Entries supplied
----------------------------------------

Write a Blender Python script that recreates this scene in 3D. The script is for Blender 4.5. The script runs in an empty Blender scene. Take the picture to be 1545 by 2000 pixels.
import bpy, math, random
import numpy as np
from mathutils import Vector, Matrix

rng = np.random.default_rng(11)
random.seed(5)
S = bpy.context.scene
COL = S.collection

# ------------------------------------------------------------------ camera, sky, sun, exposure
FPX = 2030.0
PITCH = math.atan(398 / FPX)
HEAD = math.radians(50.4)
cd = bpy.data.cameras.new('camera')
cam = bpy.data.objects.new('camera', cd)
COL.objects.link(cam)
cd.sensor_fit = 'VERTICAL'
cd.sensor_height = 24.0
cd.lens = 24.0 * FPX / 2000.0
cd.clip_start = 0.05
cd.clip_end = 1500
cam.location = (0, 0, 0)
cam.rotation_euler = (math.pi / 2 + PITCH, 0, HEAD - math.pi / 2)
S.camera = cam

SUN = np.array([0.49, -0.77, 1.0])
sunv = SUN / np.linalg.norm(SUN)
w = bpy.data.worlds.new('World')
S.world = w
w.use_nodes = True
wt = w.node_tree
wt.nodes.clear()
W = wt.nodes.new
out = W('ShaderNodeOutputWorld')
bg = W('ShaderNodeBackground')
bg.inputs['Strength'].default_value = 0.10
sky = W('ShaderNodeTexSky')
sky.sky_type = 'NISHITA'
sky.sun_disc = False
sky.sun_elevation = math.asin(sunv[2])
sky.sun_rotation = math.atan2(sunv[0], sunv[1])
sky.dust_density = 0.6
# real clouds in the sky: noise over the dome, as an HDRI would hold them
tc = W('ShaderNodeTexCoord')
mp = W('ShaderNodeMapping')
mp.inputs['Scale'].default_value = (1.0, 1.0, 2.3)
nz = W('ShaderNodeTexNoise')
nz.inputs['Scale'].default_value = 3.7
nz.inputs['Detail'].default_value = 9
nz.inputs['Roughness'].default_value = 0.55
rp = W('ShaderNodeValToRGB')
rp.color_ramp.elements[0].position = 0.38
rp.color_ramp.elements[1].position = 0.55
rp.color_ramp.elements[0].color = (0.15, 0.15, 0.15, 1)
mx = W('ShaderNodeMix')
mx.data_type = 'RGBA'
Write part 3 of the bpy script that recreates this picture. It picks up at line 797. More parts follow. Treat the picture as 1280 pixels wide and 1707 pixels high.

----------------------------------------

Set task
Copy out each line exactly as written.

The result
Write a Blender Python script that recreates this scene in 3D. The script is for Blender 4.5. The script runs in an empty Blender scene. Take the picture to be 1545 by 2000 pixels.
import bpy, math, random
import numpy as np
from mathutils import Vector, Matrix

rng = np.random.default_rng(11)
random.seed(5)
S = bpy.context.scene
COL = S.collection

# ------------------------------------------------------------------ camera, sky, sun, exposure
FPX = 2030.0
PITCH = math.atan(398 / FPX)
HEAD = math.radians(50.4)
cd = bpy.data.cameras.new('camera')
cam = bpy.data.objects.new('camera', cd)
COL.objects.link(cam)
cd.sensor_fit = 'VERTICAL'
cd.sensor_height = 24.0
cd.lens = 24.0 * FPX / 2000.0
cd.clip_start = 0.05
cd.clip_end = 1500
cam.location = (0, 0, 0)
cam.rotation_euler = (math.pi / 2 + PITCH, 0, HEAD - math.pi / 2)
S.camera = cam

SUN = np.array([0.49, -0.77, 1.0])
sunv = SUN / np.linalg.norm(SUN)
w = bpy.data.worlds.new('World')
S.world = w
w.use_nodes = True
wt = w.node_tree
wt.nodes.clear()
W = wt.nodes.new
out = W('ShaderNodeOutputWorld')
bg = W('ShaderNodeBackground')
bg.inputs['Strength'].default_value = 0.10
sky = W('ShaderNodeTexSky')
sky.sky_type = 'NISHITA'
sky.sun_disc = False
sky.sun_elevation = math.asin(sunv[2])
sky.sun_rotation = math.atan2(sunv[0], sunv[1])
sky.dust_density = 0.6
# real clouds in the sky: noise over the dome, as an HDRI would hold them
tc = W('ShaderNodeTexCoord')
mp = W('ShaderNodeMapping')
mp.inputs['Scale'].default_value = (1.0, 1.0, 2.3)
nz = W('ShaderNodeTexNoise')
nz.inputs['Scale'].default_value = 3.7
nz.inputs['Detail'].default_value = 9
nz.inputs['Roughness'].default_value = 0.55
rp = W('ShaderNodeValToRGB')
rp.color_ramp.elements[0].position = 0.38
rp.color_ramp.elements[1].position = 0.55
rp.color_ramp.elements[0].color = (0.15, 0.15, 0.15, 1)
mx = W('ShaderNodeMix')
mx.data_type = 'RGBA'
Write part 3 of the bpy script that recreates this picture. It picks up at line 797. More parts follow. Treat the picture as 1280 pixels wide and 1707 pixels high.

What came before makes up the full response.